§ **Stated task**
Return each line of the listing below, unchanged, and omit the images.
------------------------------------------------------------
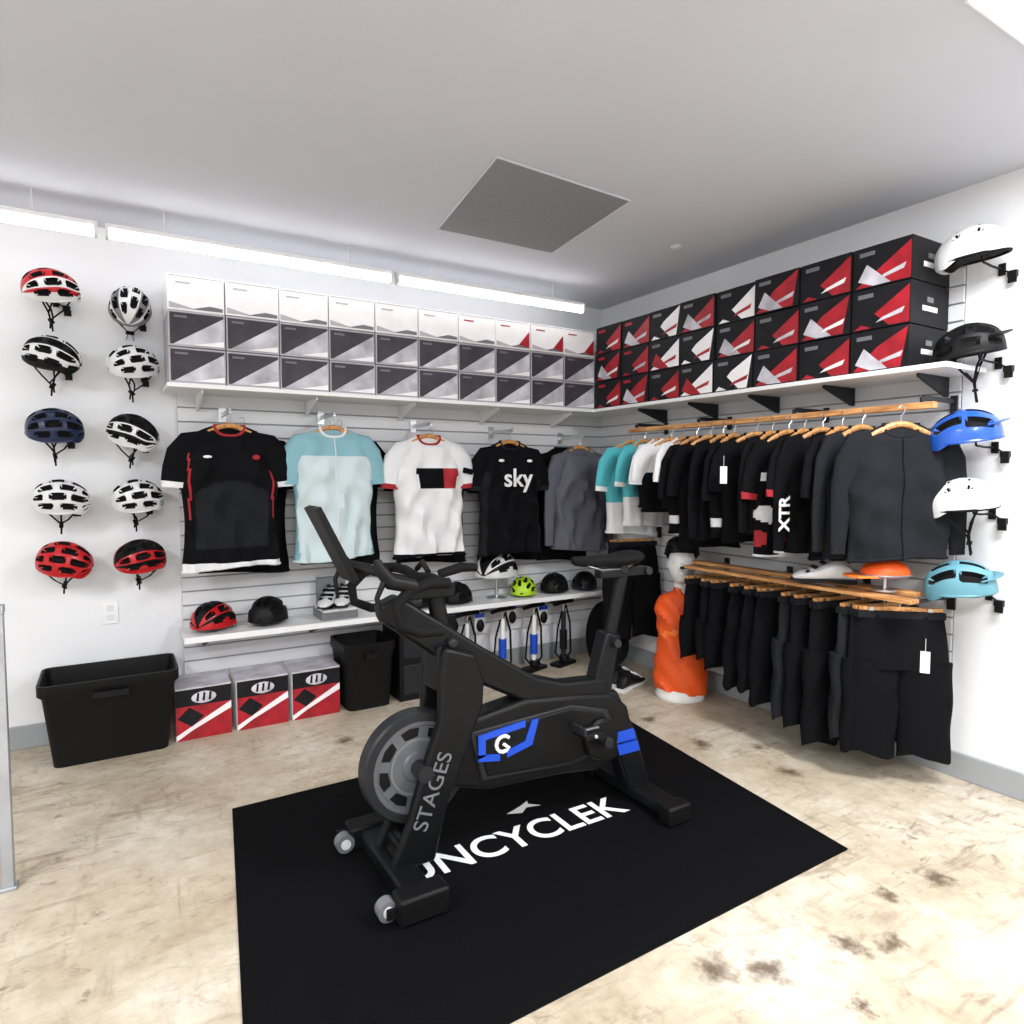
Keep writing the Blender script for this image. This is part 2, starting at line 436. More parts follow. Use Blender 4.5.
# ------------------------------------------------------------ helmets
def helmet_mesh(main, acc, style='road', visor=False, seed=0, inner=BLACKR, strap=BLACKR, straps=True):
    b=MB(); L,W,Hh=.138,.106,.135
    n=6; na=n*7; nb=40
    def pt(a,bb,k=1.0):
        cb=math.cos(bb); sb=math.sin(bb)**.72
        x=L*cb; y=W*sb*math.cos(a)*(1.0+.06*math.sin(a)); z=Hh*sb*(max(0,math.sin(a))**.82)
        if cb>0: z*=1-.12*cb
        x*=k; y*=k; z*=k
        z+= -.03*math.exp(-((cb-.75)/.3)**2)*(1-math.sin(a)) if cb>0 else 0
        return (x,y,z)
    vs=[];vent={}
    for i in range(nb+1):
        t=i/nb; bb=.06+(pi-.12)*t
        for j in range(na+1):
            a=pi*j/na; c=(j/7)%1.0; col=min(n-1,j//7)
            v=False
            if style=='road':
                if col%2==0: inb=(.10<t<.36) or (.44<t<.62) or (.70<t<.86)
                else: inb=(.07<t<.22) or (.30<t<.50) or (.58<t<.76)
                v=.25<c<.75 and inb and 2<j<na-2
            elif style=='urban':
                inb=(.36<t<.42) or (.56<t<.62)
                v=.3<c<.6 and inb and col in (1,2,3,4)
            elif style=='side':
                v=(.22<t<.48 and j in (8,9,10,11,na-8,na-9,na-10,na-11)) or (.54<t<.78 and j in (6,7,8,9,10,na-6,na-7,na-8,na-9,na-10)) or (.2<t<.45 and .3<c<.7 and col in(2,3)) or (.52<t<.8 and .3<c<.7 and col in(2,3))
            vent[(i,j)]=v
            vs.append(pt(a,bb,.84 if v else 1.0))
    fs=[];ms=[]
    for i in range(nb):
        for j in range(na):
            fs.append((i*(na+1)+j,(i+1)*(na+1)+j,(i+1)*(na+1)+j+1,i*(na+1)+j+1))
            nvv=sum(vent[q] for q in ((i,j),(i+1,j),(i,j+1),(i+1,j+1)))
            col=j//7
            if nvv>=2: ms.append(BLACKR)
            elif j<4 or j>na-5: ms.append(acc)
            elif (col+seed)%3==1 and seed>=0: ms.append(acc)
            else: ms.append(main)
    b.add(vs,fs,ms)
    rings=[]
    for i in range(nb+1):
        t=i/nb; bb=.06+(pi-.12)*t
        top=[pt(pi*j/20,bb,.82) for j in range(21)]
        rings.append(top+[(top[-1][0],top[-1][1]*.5,-.004),(top[0][0],top[0][1]*.5,-.004)])
    b.loft(rings,inner)
    rim=[]
    for k in range(33):
        a=2*pi*k/32; rim.append((L*.97*math.cos(a),W*.99*math.sin(a)*1.0,-.002))
    b.tube(rim,.007,acc if style!='urban' else BLACKR,6)
    if straps:
        for sy in (1,-1):
            b.tube([(-.06,sy*W*.9,0),(-.03,sy*W*.75,-.06),(-.01,sy*.035,-.13)],.0055,strap,6,flat=.35)
            b.tube([(.07,sy*W*.85,0),(.03,sy*W*.7,-.07),(-.01,sy*.035,-.13)],.0055,strap,6,flat=.35)
            b.tube([(-.01,sy*.035,-.13),(-.01,sy*.01,-.165),(-.012,sy*.02,-.22)],.0055,strap,6,flat=.35)
        b.box((-.01,0,-.165),(.02,.045,.012),strap)
    if visor:
        vs=[];N=10
        for s_ in (0,1):
            for k in range(N+1):
                a=-1.0+2.0*k/N
                r=.97+ .22*s_*math.cos(a*.9)
                vs.append((-L*r*math.cos(a*.95),W*(1+.05*s_)*math.sin(a)*1.05,.045+.008*s_+.02*math.cos(a)))
        vs+= [(p[0],p[1],p[2]-.006) for p in vs]
        M=2*(N+1); fs=[]
        for k in range(N):
            fs+= [(k,k+1,N+2+k,N+1+k),(M+k,M+N+1+k,M+N+2+k,M+k+1),(N+1+k,N+2+k,M+N+2+k,M+N+1+k)]
        b.add(vs,fs,acc)
    return b.mesh('helmet',ang=50)
def helmet(key,loc,rz=0,rx=0,ry=0,s=1.0,**kw):
    me=helmet_mesh(**kw)
    o=link('bicycle_helmet',me,loc)
    o.rotation_euler=(Matrix.Rotation(rx,3,'X') @ Matrix.Rotation(ry,3,'Y') @ Matrix.Rotation(rz,3,'Z')).to_euler()
    o.scale=(s,s,s); return o
L1=[(-3.550,2.29,dict(main=RED,acc=WHITE,seed=0)),(-3.555,1.965,dict(main=WHITE,acc=BLACK,seed=1)),
    (-3.555,1.615,dict(main=NAVY,acc=NAVY,seed=-1)),(-3.540,1.265,dict(main=WHITE,acc=WHITE,seed=-1)),(-3.535,.955,dict(main=RED,acc=RED,seed=-1))]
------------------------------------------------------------
§ **Full solution**
Keep writing the Blender script for this image. This is part 2, starting at line 436. More parts follow. Use Blender 4.5.
# ------------------------------------------------------------ helmets
def helmet_mesh(main, acc, style='road', visor=False, seed=0, inner=BLACKR, strap=BLACKR, straps=True):
    b=MB(); L,W,Hh=.138,.106,.135
    n=6; na=n*7; nb=40
    def pt(a,bb,k=1.0):
        cb=math.cos(bb); sb=math.sin(bb)**.72
        x=L*cb; y=W*sb*math.cos(a)*(1.0+.06*math.sin(a)); z=Hh*sb*(max(0,math.sin(a))**.82)
        if cb>0: z*=1-.12*cb
        x*=k; y*=k; z*=k
        z+= -.03*math.exp(-((cb-.75)/.3)**2)*(1-math.sin(a)) if cb>0 else 0
        return (x,y,z)
    vs=[];vent={}
    for i in range(nb+1):
        t=i/nb; bb=.06+(pi-.12)*t
        for j in range(na+1):
            a=pi*j/na; c=(j/7)%1.0; col=min(n-1,j//7)
            v=False
            if style=='road':
                if col%2==0: inb=(.10<t<.36) or (.44<t<.62) or (.70<t<.86)
                else: inb=(.07<t<.22) or (.30<t<.50) or (.58<t<.76)
                v=.25<c<.75 and inb and 2<j<na-2
            elif style=='urban':
                inb=(.36<t<.42) or (.56<t<.62)
                v=.3<c<.6 and inb and col in (1,2,3,4)
            elif style=='side':
                v=(.22<t<.48 and j in (8,9,10,11,na-8,na-9,na-10,na-11)) or (.54<t<.78 and j in (6,7,8,9,10,na-6,na-7,na-8,na-9,na-10)) or (.2<t<.45 and .3<c<.7 and col in(2,3)) or (.52<t<.8 and .3<c<.7 and col in(2,3))
            vent[(i,j)]=v
            vs.append(pt(a,bb,.84 if v else 1.0))
    fs=[];ms=[]
    for i in range(nb):
        for j in range(na):
            fs.append((i*(na+1)+j,(i+1)*(na+1)+j,(i+1)*(na+1)+j+1,i*(na+1)+j+1))
            nvv=sum(vent[q] for q in ((i,j),(i+1,j),(i,j+1),(i+1,j+1)))
            col=j//7
            if nvv>=2: ms.append(BLACKR)
            elif j<4 or j>na-5: ms.append(acc)
            elif (col+seed)%3==1 and seed>=0: ms.append(acc)
            else: ms.append(main)
    b.add(vs,fs,ms)
    rings=[]
    for i in range(nb+1):
        t=i/nb; bb=.06+(pi-.12)*t
        top=[pt(pi*j/20,bb,.82) for j in range(21)]
        rings.append(top+[(top[-1][0],top[-1][1]*.5,-.004),(top[0][0],top[0][1]*.5,-.004)])
    b.loft(rings,inner)
    rim=[]
    for k in range(33):
        a=2*pi*k/32; rim.append((L*.97*math.cos(a),W*.99*math.sin(a)*1.0,-.002))
    b.tube(rim,.007,acc if style!='urban' else BLACKR,6)
    if straps:
        for sy in (1,-1):
            b.tube([(-.06,sy*W*.9,0),(-.03,sy*W*.75,-.06),(-.01,sy*.035,-.13)],.0055,strap,6,flat=.35)
            b.tube([(.07,sy*W*.85,0),(.03,sy*W*.7,-.07),(-.01,sy*.035,-.13)],.0055,strap,6,flat=.35)
            b.tube([(-.01,sy*.035,-.13),(-.01,sy*.01,-.165),(-.012,sy*.02,-.22)],.0055,strap,6,flat=.35)
        b.box((-.01,0,-.165),(.02,.045,.012),strap)
    if visor:
        vs=[];N=10
        for s_ in (0,1):
            for k in range(N+1):
                a=-1.0+2.0*k/N
                r=.97+ .22*s_*math.cos(a*.9)
                vs.append((-L*r*math.cos(a*.95),W*(1+.05*s_)*math.sin(a)*1.05,.045+.008*s_+.02*math.cos(a)))
        vs+= [(p[0],p[1],p[2]-.006) for p in vs]
        M=2*(N+1); fs=[]
        for k in range(N):
            fs+= [(k,k+1,N+2+k,N+1+k),(M+k,M+N+1+k,M+N+2+k,M+k+1),(N+1+k,N+2+k,M+N+2+k,M+N+1+k)]
        b.add(vs,fs,acc)
    return b.mesh('helmet',ang=50)
def helmet(key,loc,rz=0,rx=0,ry=0,s=1.0,**kw):
    me=helmet_mesh(**kw)
    o=link('bicycle_helmet',me,loc)
    o.rotation_euler=(Matrix.Rotation(rx,3,'X') @ Matrix.Rotation(ry,3,'Y') @ Matrix.Rotation(rz,3,'Z')).to_euler()
    o.scale=(s,s,s); return o
L1=[(-3.550,2.29,dict(main=RED,acc=WHITE,seed=0)),(-3.555,1.965,dict(main=WHITE,acc=BLACK,seed=1)),
    (-3.555,1.615,dict(main=NAVY,acc=NAVY,seed=-1)),(-3.540,1.265,dict(main=WHITE,acc=WHITE,seed=-1)),(-3.535,.955,dict(main=RED,acc=RED,seed=-1))]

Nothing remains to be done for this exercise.